Present the following data again exactly as it is shown.

=====

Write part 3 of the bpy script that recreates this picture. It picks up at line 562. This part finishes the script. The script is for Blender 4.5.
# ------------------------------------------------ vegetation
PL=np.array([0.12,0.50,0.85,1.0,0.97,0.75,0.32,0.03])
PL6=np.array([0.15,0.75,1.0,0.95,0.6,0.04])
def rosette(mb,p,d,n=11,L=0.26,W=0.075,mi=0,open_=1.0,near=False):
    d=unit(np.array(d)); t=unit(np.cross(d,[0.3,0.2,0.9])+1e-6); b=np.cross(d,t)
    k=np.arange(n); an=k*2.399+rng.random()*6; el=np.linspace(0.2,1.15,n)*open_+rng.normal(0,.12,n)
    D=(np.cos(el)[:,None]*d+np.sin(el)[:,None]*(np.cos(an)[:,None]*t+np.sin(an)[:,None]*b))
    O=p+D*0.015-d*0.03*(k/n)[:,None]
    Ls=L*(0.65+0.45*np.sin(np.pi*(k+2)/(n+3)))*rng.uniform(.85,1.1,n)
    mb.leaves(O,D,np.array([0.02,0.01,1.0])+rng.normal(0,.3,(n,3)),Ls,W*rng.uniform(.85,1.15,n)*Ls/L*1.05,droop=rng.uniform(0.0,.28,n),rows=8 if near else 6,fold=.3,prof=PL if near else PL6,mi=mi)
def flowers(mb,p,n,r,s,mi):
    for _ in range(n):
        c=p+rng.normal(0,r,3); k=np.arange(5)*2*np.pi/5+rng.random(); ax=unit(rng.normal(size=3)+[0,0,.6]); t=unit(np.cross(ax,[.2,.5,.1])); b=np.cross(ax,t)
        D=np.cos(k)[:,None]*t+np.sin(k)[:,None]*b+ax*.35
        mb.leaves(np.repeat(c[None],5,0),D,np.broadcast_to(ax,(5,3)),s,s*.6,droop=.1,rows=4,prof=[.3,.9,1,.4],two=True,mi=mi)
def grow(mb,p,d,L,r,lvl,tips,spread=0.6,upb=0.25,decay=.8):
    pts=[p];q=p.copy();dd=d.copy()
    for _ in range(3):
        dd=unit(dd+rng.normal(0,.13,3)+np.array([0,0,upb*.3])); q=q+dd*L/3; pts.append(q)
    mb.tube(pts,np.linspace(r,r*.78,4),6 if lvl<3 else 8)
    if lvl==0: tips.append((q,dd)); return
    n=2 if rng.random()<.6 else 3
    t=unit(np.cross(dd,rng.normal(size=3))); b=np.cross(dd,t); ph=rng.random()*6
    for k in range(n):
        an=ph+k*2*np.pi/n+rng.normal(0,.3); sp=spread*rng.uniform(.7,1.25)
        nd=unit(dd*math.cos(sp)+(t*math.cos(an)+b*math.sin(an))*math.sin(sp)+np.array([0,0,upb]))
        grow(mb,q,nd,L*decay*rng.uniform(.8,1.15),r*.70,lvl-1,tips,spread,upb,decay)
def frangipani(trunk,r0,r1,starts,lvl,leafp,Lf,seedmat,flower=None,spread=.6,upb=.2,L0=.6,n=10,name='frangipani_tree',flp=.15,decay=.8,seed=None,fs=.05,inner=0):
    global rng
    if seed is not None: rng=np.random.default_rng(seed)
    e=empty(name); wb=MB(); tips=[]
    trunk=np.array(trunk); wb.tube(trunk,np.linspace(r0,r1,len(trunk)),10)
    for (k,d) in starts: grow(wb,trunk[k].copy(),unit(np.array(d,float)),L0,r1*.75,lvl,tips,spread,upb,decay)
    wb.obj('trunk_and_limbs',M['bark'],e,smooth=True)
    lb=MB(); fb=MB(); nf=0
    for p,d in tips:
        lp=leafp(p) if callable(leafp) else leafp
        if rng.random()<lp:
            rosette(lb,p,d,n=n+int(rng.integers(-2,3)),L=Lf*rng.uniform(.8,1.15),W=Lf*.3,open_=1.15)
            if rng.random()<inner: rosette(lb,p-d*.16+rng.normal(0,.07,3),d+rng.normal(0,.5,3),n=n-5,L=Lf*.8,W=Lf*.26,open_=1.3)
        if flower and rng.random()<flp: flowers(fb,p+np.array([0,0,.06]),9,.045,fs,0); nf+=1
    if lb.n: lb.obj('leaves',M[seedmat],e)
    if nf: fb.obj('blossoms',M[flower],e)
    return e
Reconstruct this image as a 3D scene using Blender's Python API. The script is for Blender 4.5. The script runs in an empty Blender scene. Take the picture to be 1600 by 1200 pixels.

=====

Written answer:
Write part 3 of the bpy script that recreates this picture. It picks up at line 562. This part finishes the script. The script is for Blender 4.5.
# ------------------------------------------------ vegetation
PL=np.array([0.12,0.50,0.85,1.0,0.97,0.75,0.32,0.03])
PL6=np.array([0.15,0.75,1.0,0.95,0.6,0.04])
def rosette(mb,p,d,n=11,L=0.26,W=0.075,mi=0,open_=1.0,near=False):
    d=unit(np.array(d)); t=unit(np.cross(d,[0.3,0.2,0.9])+1e-6); b=np.cross(d,t)
    k=np.arange(n); an=k*2.399+rng.random()*6; el=np.linspace(0.2,1.15,n)*open_+rng.normal(0,.12,n)
    D=(np.cos(el)[:,None]*d+np.sin(el)[:,None]*(np.cos(an)[:,None]*t+np.sin(an)[:,None]*b))
    O=p+D*0.015-d*0.03*(k/n)[:,None]
    Ls=L*(0.65+0.45*np.sin(np.pi*(k+2)/(n+3)))*rng.uniform(.85,1.1,n)
    mb.leaves(O,D,np.array([0.02,0.01,1.0])+rng.normal(0,.3,(n,3)),Ls,W*rng.uniform(.85,1.15,n)*Ls/L*1.05,droop=rng.uniform(0.0,.28,n),rows=8 if near else 6,fold=.3,prof=PL if near else PL6,mi=mi)
def flowers(mb,p,n,r,s,mi):
    for _ in range(n):
        c=p+rng.normal(0,r,3); k=np.arange(5)*2*np.pi/5+rng.random(); ax=unit(rng.normal(size=3)+[0,0,.6]); t=unit(np.cross(ax,[.2,.5,.1])); b=np.cross(ax,t)
        D=np.cos(k)[:,None]*t+np.sin(k)[:,None]*b+ax*.35
        mb.leaves(np.repeat(c[None],5,0),D,np.broadcast_to(ax,(5,3)),s,s*.6,droop=.1,rows=4,prof=[.3,.9,1,.4],two=True,mi=mi)
def grow(mb,p,d,L,r,lvl,tips,spread=0.6,upb=0.25,decay=.8):
    pts=[p];q=p.copy();dd=d.copy()
    for _ in range(3):
        dd=unit(dd+rng.normal(0,.13,3)+np.array([0,0,upb*.3])); q=q+dd*L/3; pts.append(q)
    mb.tube(pts,np.linspace(r,r*.78,4),6 if lvl<3 else 8)
    if lvl==0: tips.append((q,dd)); return
    n=2 if rng.random()<.6 else 3
    t=unit(np.cross(dd,rng.normal(size=3))); b=np.cross(dd,t); ph=rng.random()*6
    for k in range(n):
        an=ph+k*2*np.pi/n+rng.normal(0,.3); sp=spread*rng.uniform(.7,1.25)
        nd=unit(dd*math.cos(sp)+(t*math.cos(an)+b*math.sin(an))*math.sin(sp)+np.array([0,0,upb]))
        grow(mb,q,nd,L*decay*rng.uniform(.8,1.15),r*.70,lvl-1,tips,spread,upb,decay)
def frangipani(trunk,r0,r1,starts,lvl,leafp,Lf,seedmat,flower=None,spread=.6,upb=.2,L0=.6,n=10,name='frangipani_tree',flp=.15,decay=.8,seed=None,fs=.05,inner=0):
    global rng
    if seed is not None: rng=np.random.default_rng(seed)
    e=empty(name); wb=MB(); tips=[]
    trunk=np.array(trunk); wb.tube(trunk,np.linspace(r0,r1,len(trunk)),10)
    for (k,d) in starts: grow(wb,trunk[k].copy(),unit(np.array(d,float)),L0,r1*.75,lvl,tips,spread,upb,decay)
    wb.obj('trunk_and_limbs',M['bark'],e,smooth=True)
    lb=MB(); fb=MB(); nf=0
    for p,d in tips:
        lp=leafp(p) if callable(leafp) else leafp
        if rng.random()<lp:
            rosette(lb,p,d,n=n+int(rng.integers(-2,3)),L=Lf*rng.uniform(.8,1.15),W=Lf*.3,open_=1.15)
            if rng.random()<inner: rosette(lb,p-d*.16+rng.normal(0,.07,3),d+rng.normal(0,.5,3),n=n-5,L=Lf*.8,W=Lf*.26,open_=1.3)
        if flower and rng.random()<flp: flowers(fb,p+np.array([0,0,.06]),9,.045,fs,0); nf+=1
    if lb.n: lb.obj('leaves',M[seedmat],e)
    if nf: fb.obj('blossoms',M[flower],e)
    return e
Reconstruct this image as a 3D scene using Blender's Python API. The script is for Blender 4.5. The script runs in an empty Blender scene. Take the picture to be 1600 by 1200 pixels.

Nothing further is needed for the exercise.